Hi Al99, kdt. Nice to meet you. I have read through most of the posts before i joined. Very helpful. My problem is i have a hard time seeing myself in other's situations. It could be my life to a tee, but i wouldnt see it. Lol.
Im sorry, but this is long and probavly boring, but it gives a good history and details. Besides, im a nurse, and details are in my blood. Haha.
Well, this whole thing started as an ongoing joke. Women are drawn to him. He is charismatic, has a GREAT personality and sense of humor, VERY good looking, sensitive, and basically all around irresistible. No bias there, either. They have ALWAYS flirted with him, even in front of me. Because of ongoing severe sexual trauma during my childhood, I am very closed. I don't like new stuff, I'm very routine based on comfort levels, etc. One day he was telling me about one of the newest women to flirt with him, and out of the blue, I just said go for it. I figured that since I was the way I am, it wasn't fair for him to be confined to just that in his life. He didn't, of course, and maintained only a casual friendship. We did a LOT of talking, and got him to realize that I was serious.

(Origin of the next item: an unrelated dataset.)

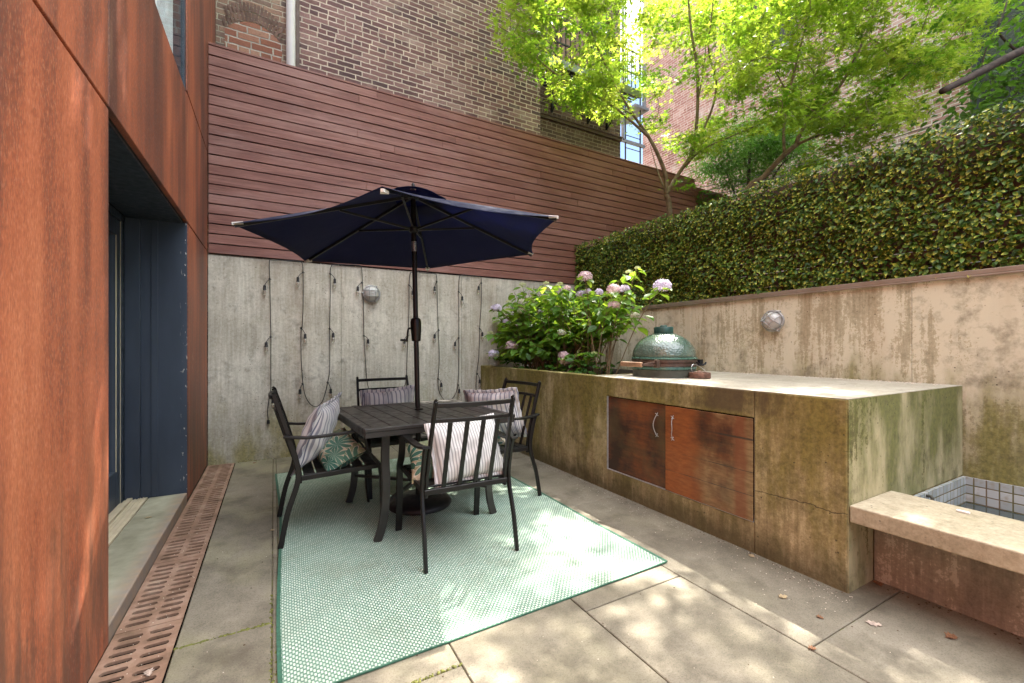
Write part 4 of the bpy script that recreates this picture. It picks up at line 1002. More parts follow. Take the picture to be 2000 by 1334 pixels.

I felt very bad about it, and have for 20 years. I trust him more than I trust myself. I made innocent remarks about "his gf", and we'd laugh, or I'd say I really don't undestand why you havent.....you aren't cheating, becuz I know about it. He still felt like he was.
One day, I came home from work, after a day of off and on arguing, and he was extremely nice. He told me he decided to do wut I sed, and go for it. I kept my cool, but made it clear that since we weren't 100% getting along, that it would NEVER happen under those circumstances again. He felt very guilty, as he could see I was hurt terribly by it. Since we knew now where it was going to progress, we established some agreements.....and 1 absolutely unbreakable deal breaking non negotiable rule. And that's only becuz I hold it sacred, for lack of a better word.
He is completely happy with consensual non monogamy, and I'm so so with it. It is strictly a FWB deal...well, supposed to be. We tried for a minute the DADT thing, but I couldn't handle it. I felt very out of the loop, kinda lied to, constantly anxious....very unhappy never knowing anything. We decided that he will tell me when he's going, as he does go to her house sometimes just to talk, or hang out....and he will also tell me when the "other stuff" goes on. No details of course. Just knowing that is hard enough. He has a very hard time admitting it to me, cuz he knows it hurts me, and he feels guilty about being with another woman, even if it's known by me. He is always afraid of hurting me, even if not on purpose.
There is no desire at this point of polyamory. At least, not on our part. She has since changed her mind on that part. This was also discussed as a possibility, as was the chance of his development of feelings towards her. He says that if he was looking for that, it may be different, but I have his whole heart for my whole life, and nobody else ever could. We agreed to talk about it if that ever changed.
I guess rite now, there have been things that have made it even harder for me to process. I can logically understand the whole poly thing. But my heart and emotions can't. I struggle with a lot of things....SEVERE jealousy, anxiety, etc. The whole spectrum. Though I realized where the jealousy stems from, this is still one of the most difficult thing to take in. I truly want him to enjoy sex, and I know he can't do that completely with me. And even though this whole thing has its benefits for me/us, I'm still having a very hard time given these new developments, so to say.
I know it will get better with time and exposure....I just wish there was a time frame.